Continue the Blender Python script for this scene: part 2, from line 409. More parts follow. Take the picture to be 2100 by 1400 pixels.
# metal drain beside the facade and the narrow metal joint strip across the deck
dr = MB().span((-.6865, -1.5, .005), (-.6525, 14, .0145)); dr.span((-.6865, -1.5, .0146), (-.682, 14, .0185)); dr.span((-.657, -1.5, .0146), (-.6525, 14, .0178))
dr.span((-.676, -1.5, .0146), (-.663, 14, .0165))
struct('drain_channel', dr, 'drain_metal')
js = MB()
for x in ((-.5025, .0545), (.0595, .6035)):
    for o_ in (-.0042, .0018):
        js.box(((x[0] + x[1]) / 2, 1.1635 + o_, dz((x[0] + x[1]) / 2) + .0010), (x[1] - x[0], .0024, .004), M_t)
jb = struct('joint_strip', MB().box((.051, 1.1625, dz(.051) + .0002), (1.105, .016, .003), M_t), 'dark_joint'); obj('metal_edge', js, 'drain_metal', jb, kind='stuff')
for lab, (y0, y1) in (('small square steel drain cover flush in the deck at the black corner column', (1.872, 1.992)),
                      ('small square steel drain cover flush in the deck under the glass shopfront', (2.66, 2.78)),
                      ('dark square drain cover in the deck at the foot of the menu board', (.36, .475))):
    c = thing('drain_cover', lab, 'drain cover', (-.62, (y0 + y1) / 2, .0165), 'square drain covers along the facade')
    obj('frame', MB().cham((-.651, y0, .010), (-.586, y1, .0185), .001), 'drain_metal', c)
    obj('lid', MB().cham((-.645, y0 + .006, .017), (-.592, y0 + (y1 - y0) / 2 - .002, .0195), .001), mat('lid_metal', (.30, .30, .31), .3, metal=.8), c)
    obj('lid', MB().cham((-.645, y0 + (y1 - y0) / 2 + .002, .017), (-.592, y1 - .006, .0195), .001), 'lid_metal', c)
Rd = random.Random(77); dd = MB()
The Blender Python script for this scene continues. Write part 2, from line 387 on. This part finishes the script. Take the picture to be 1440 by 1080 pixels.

- - - - -

What is needed: The records above should be repeated in full, exactly as given.

Reply:
Continue the Blender Python script for this scene: part 2, from line 409. More parts follow. Take the picture to be 2100 by 1400 pixels.
# metal drain beside the facade and the narrow metal joint strip across the deck
dr = MB().span((-.6865, -1.5, .005), (-.6525, 14, .0145)); dr.span((-.6865, -1.5, .0146), (-.682, 14, .0185)); dr.span((-.657, -1.5, .0146), (-.6525, 14, .0178))
dr.span((-.676, -1.5, .0146), (-.663, 14, .0165))
struct('drain_channel', dr, 'drain_metal')
js = MB()
for x in ((-.5025, .0545), (.0595, .6035)):
    for o_ in (-.0042, .0018):
        js.box(((x[0] + x[1]) / 2, 1.1635 + o_, dz((x[0] + x[1]) / 2) + .0010), (x[1] - x[0], .0024, .004), M_t)
jb = struct('joint_strip', MB().box((.051, 1.1625, dz(.051) + .0002), (1.105, .016, .003), M_t), 'dark_joint'); obj('metal_edge', js, 'drain_metal', jb, kind='stuff')
for lab, (y0, y1) in (('small square steel drain cover flush in the deck at the black corner column', (1.872, 1.992)),
                      ('small square steel drain cover flush in the deck under the glass shopfront', (2.66, 2.78)),
                      ('dark square drain cover in the deck at the foot of the menu board', (.36, .475))):
    c = thing('drain_cover', lab, 'drain cover', (-.62, (y0 + y1) / 2, .0165), 'square drain covers along the facade')
    obj('frame', MB().cham((-.651, y0, .010), (-.586, y1, .0185), .001), 'drain_metal', c)
    obj('lid', MB().cham((-.645, y0 + .006, .017), (-.592, y0 + (y1 - y0) / 2 - .002, .0195), .001), mat('lid_metal', (.30, .30, .31), .3, metal=.8), c)
    obj('lid', MB().cham((-.645, y0 + (y1 - y0) / 2 + .002, .017), (-.592, y1 - .006, .0195), .001), 'lid_metal', c)
Rd = random.Random(77); dd = MB()
The Blender Python script for this scene continues. Write part 2, from line 387 on. This part finishes the script. Take the picture to be 1440 by 1080 pixels.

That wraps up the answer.